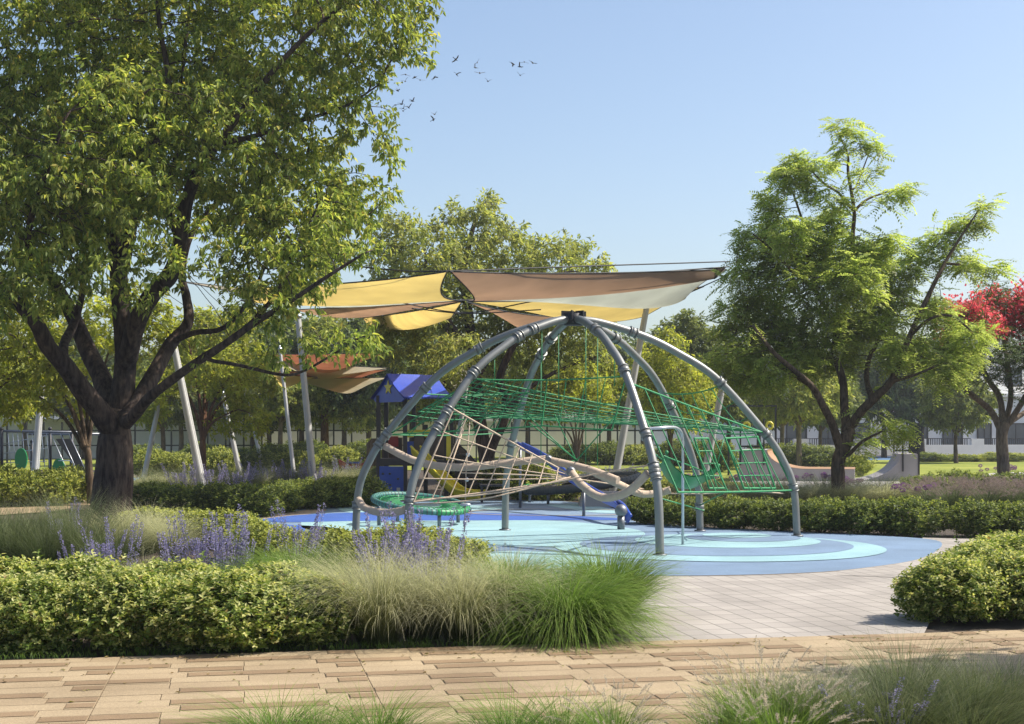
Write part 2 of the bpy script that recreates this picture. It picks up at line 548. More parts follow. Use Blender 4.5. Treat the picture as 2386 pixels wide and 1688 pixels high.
def rubber(name, col):
    m = plain(name, col, .8, 0, .08, 1.3, bump=.25, bscale=160, spec=.25)
    nt = m.node_tree; b = nt.nodes["Principled BSDF"]
    src = b.inputs["Base Color"].links[0].from_socket
    tc = nt.nodes["Texture Coordinate"]
    n = nt.nodes.new("ShaderNodeTexNoise"); n.inputs["Scale"].default_value = 95; n.inputs["Detail"].default_value = 2
    n2 = nt.nodes.new("ShaderNodeTexNoise"); n2.inputs["Scale"].default_value = .45; n2.inputs["Detail"].default_value = 9; n2.inputs["Roughness"].default_value = .7
    r = ramp_node(nt, [(.80,.80,.80),(1.16,1.16,1.16)], [.3,.7]); r2 = ramp_node(nt, [(.86,.85,.83),(1.05,1.05,1.05)], [.34,.6])
    for a_, r_ in ((n, r), (n2, r2)):
        nt.links.new(tc.outputs["Object"], a_.inputs["Vector"]); nt.links.new(a_.outputs[0], r_.inputs[0])
    c = mix_rgb(nt, mix_rgb(nt, src, r.outputs[0], 1.0, 'MULTIPLY'), r2.outputs[0], 1.0, 'MULTIPLY')
    nt.links.new(c, b.inputs["Base Color"])
    return m
M['rub_grey'] = rubber("rub_grey", (.155,.225,.325))
M['rub_aqua'] = rubber("rub_aqua", (.25,.40,.44))
M['rub_blue'] = rubber("rub_blue", (.045,.105,.36))
M['rub_sand'] = rubber("rub_sand", (0.31,0.26,0.211))

ax = math.radians(11)
U = np.array([math.cos(ax), math.sin(ax), 0.0])
Vv = np.array([-math.sin(ax), math.cos(ax), 0.0])
E0 = np.array([-3.10, 10.42, 0.0])              # a point on the far edge of the tan path

b = MB(); b.ngon([(-900, -60, -.02), (900, -60, -.02), (900, 1500, -.02), (-900, 1500, -.02)])
struct(b.build("ground", M['soil']))
# tan plank path, laid as planks with open joints
b = MB()
def uv(u, v, z=0.0):
    return E0 + U * u + Vv * v + np.array([0, 0, z])
b.ngon([uv(-15, -6.4, .004), uv(22, -6.4, .004), uv(22, 0, .004), uv(-15, 0, .004)], 2)
rs = np.random.RandomState(5)
row_h, panel_w = .20, 1.74
ROWS = [[(0, .24, 0), (.24, .50, 1), (.50, .88, 0), (.88, 1, 1)], [(0, .28, 0), (.28, .80, 1), (.80, 1, 0)], [(0, .22, 1), (.22, .52, 0), (.52, .82, 0), (.82, 1, 1)]]
for i in range(32):
    v1 = -i * row_h; v0 = v1 - row_h + .004
    for k in range(-9, 13):
        for f0, f1, dk in ROWS[i % 3]:
            if dk and rs.rand() < .06: dk = 0
            u0 = .17 + (k + f0) * panel_w + (.03 if i % 6 > 2 and 0 < f0 else 0); u1 = .17 + (k + f1) * panel_w - .005 + (.03 if i % 6 > 2 and f1 < 1 else 0)
            dz = rs.uniform(0, .0015)
            b.add([uv(u0, v0, .010 + dz), uv(u1, v0, .010 + dz), uv(u1, v1 - .0015, .010 + dz), uv(u0, v1 - .0015, .010 + dz)], [(0, 1, 2, 3)], 0)
            if dk:
                b.add([uv(u0 + .004, v0 + .03, .0135 + dz), uv(u1 - .004, v0 + .03, .0135 + dz), uv(u1 - .004, v1 - .03, .0135 + dz), uv(u0 + .004, v1 - .03, .0135 + dz)], [(0, 1, 2, 3)], 1)
struct(b.build("tan_path", [M['plank_light'], M['plank_dark'], M['joint']]))

# pale pavers between the path and the play surface, right of the bed
PL = G(1437, 1490)
b = MB()
b.ngon([uv(4.0, .02, 0.004), uv(6.7, .02, .004), uv(7.9, 2.0, .004), uv(8.6, 3.6, .004), uv(9.2, 6.4, .004), uv(10.0, 10.8, .004), uv(7.0, 12.2, .004), uv(3.0, 9.5, .004), uv(3.6, 4.0, .004)])
struct(b.build("paving", M['pavers']))
b = MB()
b.ngon([G(520, 1222, .004), G(760, 1205, .004), G(760, 1192, .004), G(640, 1190, .004), G(560, 1200, .004)])
b.ngon([G(2150, 1253, .008), G(2480, 1262, .008), G(2560, 1300, .008), G(2300, 1355, .008), G(1950, 1340, .008), G(1960, 1325, .008), G(2120, 1290, .008)])
struct(b.build("paving_strip", M['pavers']))

# blue rubber play surface with its pattern
def ell(cx, cy, rx, ry=None, n=72, z=0.0, rot=0.0):
    ry = ry or rx
    a = np.arange(n) * 2 * math.pi / n
    x, y = rx * np.cos(a), ry * np.sin(a)
    c, s = math.cos(rot), math.sin(rot)
    return np.stack([cx + x * c - y * s, cy + x * s + y * c, np.full(n, z)], 1)
b = MB()
outline = bez([G(x, y, .012) for x, y in [(560,1212),(640,1192),(760,1180),(900,1169),(1100,1165),(1300,1168),(1420,1182),(1475,1214),(1560,1222),(1700,1232),
    (1900,1242),(2060,1249),(2190,1262),(2150,1300),(2000,1325),(1850,1336),(1650,1341),(1500,1342),(1300,1345),(1100,1345),(800,1325),(640,1280),(560,1212)]], 140)[:-1]
outline[:, 2] = .012
b.ngon(outline, 0)
# rubber skirt so that the sheet has an edge
m_ = len(outline)
lo = outline.copy(); lo[:, 2] = -.01
b.add(np.concatenate([outline, lo]), [(i, i + m_, (i + 1) % m_ + m_, (i + 1) % m_) for i in range(m_)], 3)
z = .016
def patch(pts, mi, z, n=60):
    q = bez([G(x, y, z) for x, y in pts + [pts[0]]], n)[:-1]
    q[:, 2] = z
    b.ngon(q, mi)
patch([(700,1215),(850,1207),(1050,1207),(1250,1212),(1400,1222),(1500,1240),(1460,1262),(1300,1275),(1100,1268),(900,1250),(720,1235)], 1, .016)
patch([(780,1183),(900,1176),(1050,1176),(1180,1182),(1120,1190),(950,1195),(820,1195)], 1, .016)
patch([(1270,1177),(1360,1174),(1420,1186),(1440,1196),(1360,1192)], 1, .016)
patch([(600,1206),(660,1196),(740,1186),(760,1190),(700,1202),(640,1212)], 3, .016)
patch([(1010,1300),(1160,1285),(1330,1290),(1420,1310),(1330,1325),(1120,1325)], 1, .016)
patch([(640,1222),(760,1228),(820,1240),(760,1244),(680,1236)], 2, .016)
patch([(590,1213),(700,1200),(900,1193),(1100,1195),(1300,1201),(1480,1211),(1300,1212),(1100,1213),(850,1214),(680,1217)], 2, .018)
for k, (cx_, cy_, r_, mi_) in enumerate([(3.02, 20.42, 2.40, 1), (3.04, 20.82, 2.02, 0), (3.32, 21.5, 1.42, 1), (3.66, 22.05, .90, 0), (3.63, 22.45, .55, 1)]):
    b.ngon(ell(cx_, cy_, r_, z=.020 + .004 * k), mi_)
r1 = ell(*G(1290, 1196)[:2], 1.9, 1.25, z=.024)
r2 = ell(*G(1290, 1196)[:2], 1.78, 1.14, z=.024)
n_ = len(r1)
b.add(np.concatenate([r1, r2]), [(i, (i + 1) % n_, n_ + (i + 1) % n_, n_ + i) for i in range(n_)], 3)
struct(b.build("play_surface", [M['rub_grey'], M['rub_aqua'], M['rub_blue'], M['rub_sand']]))

# lawn, side paths and the pale slab by the ramps, far court
b = MB(); b.ngon([(4.5, 44.0, .004), (70, 44, .004), (80, 92, .004), (2, 96, .004)]); struct(b.build("lawn", M['lawn']))
b = MB(); b.ngon([(-60, 62, .004), (2, 62, .004), (2, 96, .004), (-60, 96, .004)]); struct(b.build("far_lawn", M['lawn']))
b = MB(); b.ngon([G(0, 1200, .004), G(330, 1180, .004), G(560, 1113, .004), G(430, 1106, .004), G(230, 1158, .004), G(0, 1172, .004)]); struct(b.build("side_path", M['tan_path']))
b = MB(); b.ngon([G(60, 1150, .008), G(260, 1150, .008), G(330, 1112, .008), G(60, 1104, .008)]); struct(b.build("far_court", M['court_blue']))
b = MB(); b.ngon([G(1700, 1122, .008), G(1940, 1142, .008), G(2170, 1146, .008), G(2190, 1118, .008), G(1720, 1112, .008)]); struct(b.build("ramp_slab", M['concrete_pale']))
b = MB(); b.ngon([G(2230, 1116, .008), G(2420, 1120, .008), G(2420, 1102, .008), G(2330, 1100, .008)]); struct(b.build("side_slab", M['concrete_pale']))
b = MB(); b.ngon([(9, 84, .008), (34, 84, .008), (34, 97, .008), (9, 97, .008)]); struct(b.build("blue_court", M['court_blue']))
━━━
__Problem requirements__
Write out again exactly the lines from the start of the data above through the line containing "E0 = np.array([-3.10, 10.42, 0.0])", inclusive, excluding any pictures.

__Answer below__
Write part 2 of the bpy script that recreates this picture. It picks up at line 548. More parts follow. Use Blender 4.5. Treat the picture as 2386 pixels wide and 1688 pixels high.
def rubber(name, col):
    m = plain(name, col, .8, 0, .08, 1.3, bump=.25, bscale=160, spec=.25)
    nt = m.node_tree; b = nt.nodes["Principled BSDF"]
    src = b.inputs["Base Color"].links[0].from_socket
    tc = nt.nodes["Texture Coordinate"]
    n = nt.nodes.new("ShaderNodeTexNoise"); n.inputs["Scale"].default_value = 95; n.inputs["Detail"].default_value = 2
    n2 = nt.nodes.new("ShaderNodeTexNoise"); n2.inputs["Scale"].default_value = .45; n2.inputs["Detail"].default_value = 9; n2.inputs["Roughness"].default_value = .7
    r = ramp_node(nt, [(.80,.80,.80),(1.16,1.16,1.16)], [.3,.7]); r2 = ramp_node(nt, [(.86,.85,.83),(1.05,1.05,1.05)], [.34,.6])
    for a_, r_ in ((n, r), (n2, r2)):
        nt.links.new(tc.outputs["Object"], a_.inputs["Vector"]); nt.links.new(a_.outputs[0], r_.inputs[0])
    c = mix_rgb(nt, mix_rgb(nt, src, r.outputs[0], 1.0, 'MULTIPLY'), r2.outputs[0], 1.0, 'MULTIPLY')
    nt.links.new(c, b.inputs["Base Color"])
    return m
M['rub_grey'] = rubber("rub_grey", (.155,.225,.325))
M['rub_aqua'] = rubber("rub_aqua", (.25,.40,.44))
M['rub_blue'] = rubber("rub_blue", (.045,.105,.36))
M['rub_sand'] = rubber("rub_sand", (0.31,0.26,0.211))

ax = math.radians(11)
U = np.array([math.cos(ax), math.sin(ax), 0.0])
Vv = np.array([-math.sin(ax), math.cos(ax), 0.0])
E0 = np.array([-3.10, 10.42, 0.0])              # a point on the far edge of the tan path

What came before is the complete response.